A Igreja sistematizou no jejum, na partilha e na oração os grandes sinais de vivência da Quaresma. São apelos de deserto, o tal “lugar” de conhecimento superior, a uma maior autenticidade. O jejum pede a valorização da essência das coisas, a partilha pede que, naquilo que damos, nos saibamos dar também a nós, e a oração experimenta-se a única fonte possível de todo o amor que é gratuito e não exige recompensas. Uma vida cristã autêntica nunca é simétrica. A Cruz é a maior expressão dessa assimetria.
Hoje os “caminhantes” deste caminho somos nós. O que seria de Lázaro se não tivesse aceitado, à voz de Cristo, sair do sepulcro? O que seria de Tomé se não tivesse interrogado? O que seria de Pedro se não tivesse negado? O que seria da mulher cananeia se não tivesse insistido? O que seria do cego se não soubesse e conhecesse qual a sua maior fragilidade?
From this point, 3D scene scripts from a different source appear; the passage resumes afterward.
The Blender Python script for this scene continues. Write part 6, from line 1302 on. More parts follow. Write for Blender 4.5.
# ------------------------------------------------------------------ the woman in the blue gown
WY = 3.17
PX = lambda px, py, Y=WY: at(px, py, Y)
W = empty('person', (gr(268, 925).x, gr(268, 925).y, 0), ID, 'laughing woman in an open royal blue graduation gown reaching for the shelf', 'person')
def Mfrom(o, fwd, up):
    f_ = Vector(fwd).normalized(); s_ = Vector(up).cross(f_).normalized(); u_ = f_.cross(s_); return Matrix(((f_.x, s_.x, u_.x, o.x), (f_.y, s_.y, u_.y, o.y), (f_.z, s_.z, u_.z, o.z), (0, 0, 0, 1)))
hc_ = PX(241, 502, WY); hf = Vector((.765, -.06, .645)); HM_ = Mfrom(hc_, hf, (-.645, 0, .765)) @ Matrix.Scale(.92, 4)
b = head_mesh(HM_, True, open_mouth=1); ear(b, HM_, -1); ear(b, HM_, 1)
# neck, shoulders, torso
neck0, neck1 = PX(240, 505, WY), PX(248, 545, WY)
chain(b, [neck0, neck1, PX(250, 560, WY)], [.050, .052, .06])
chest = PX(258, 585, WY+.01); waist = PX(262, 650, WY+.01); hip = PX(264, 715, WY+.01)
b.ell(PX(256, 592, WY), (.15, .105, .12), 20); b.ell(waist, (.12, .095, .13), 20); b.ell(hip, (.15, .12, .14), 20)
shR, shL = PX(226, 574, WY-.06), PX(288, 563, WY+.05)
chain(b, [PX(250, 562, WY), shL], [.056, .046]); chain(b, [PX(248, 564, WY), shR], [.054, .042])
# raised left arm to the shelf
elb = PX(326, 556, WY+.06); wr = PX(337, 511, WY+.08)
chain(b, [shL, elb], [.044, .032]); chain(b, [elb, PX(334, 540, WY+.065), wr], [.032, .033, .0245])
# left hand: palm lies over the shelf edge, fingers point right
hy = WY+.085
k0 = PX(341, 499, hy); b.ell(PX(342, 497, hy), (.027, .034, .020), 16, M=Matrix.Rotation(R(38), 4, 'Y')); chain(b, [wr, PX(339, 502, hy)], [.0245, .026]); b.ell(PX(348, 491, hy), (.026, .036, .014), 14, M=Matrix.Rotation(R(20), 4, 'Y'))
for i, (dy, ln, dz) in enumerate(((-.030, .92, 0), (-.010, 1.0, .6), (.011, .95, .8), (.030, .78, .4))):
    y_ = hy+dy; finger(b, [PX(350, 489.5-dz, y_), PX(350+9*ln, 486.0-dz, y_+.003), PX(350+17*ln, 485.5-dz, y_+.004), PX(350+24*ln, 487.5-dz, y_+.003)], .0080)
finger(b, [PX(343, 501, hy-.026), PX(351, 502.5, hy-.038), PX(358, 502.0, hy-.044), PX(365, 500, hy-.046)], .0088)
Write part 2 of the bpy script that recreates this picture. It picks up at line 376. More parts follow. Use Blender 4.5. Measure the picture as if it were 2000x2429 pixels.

O que seria de … e de … e de … ?
Em tempo de Quaresma, e ao jeito de mero exemplo, surgem alguns aspectos que ficam como desafio:
- Colocar em casa ou no nosso local de trabalho um sinal (um símbolo, um Crucifixo, uma imagem, uma frase … etc) que, de forma imediata, nos leve ao horizonte da vivência quaresmal;
- Fazer partilha material (há tanta necessidade);
- Descobrir algo a que, de verdade, no segredo e discrição possamos renunciar fazendo desse acto um acto de verdadeiro amor a Deus; por exemplo, fazer a experiência de tentar encontrar em cada um dos colegas os aspectos mais positivos e de motivo de acção de graças; ultrapassar “miudezas”: ciúmes, comparações, invejas, maledicências, vanglorias, sarcasmos;
- Cuidar da qualidade e da “quantidade” da oração diária. A oração não é um simples meio de vida espiritual, mas a própria vida espiritual em exercício.
- Esforçar-se por melhorar sempre a participação na Eucaristia; celebrar o Sacramento da reconciliação como experiência de celebração do amor de Deus necessária frequentemente em quem caminha para Deus.
O Lázaro – canta M. Torga - sou eu … nado e criado para amar, e que não sei amar! Sou eu, que disse não e me perdi! Que vi Deus e nunca acreditei! Que vi a estrada impedida E passei! […] Quem puder, arranque os olhos e venha cheio de Fé ver o Lázaro real que não vem nos Evangelhos, mas é!...
Quaresma é tempo para dizer um imenso “sim” a Deus. Para experimentar a infecundidade de tentar dizer “não” a Deus. Dizemos-Lhe “não” e perdemo-nos! Porque a vida está do lado do “sim”!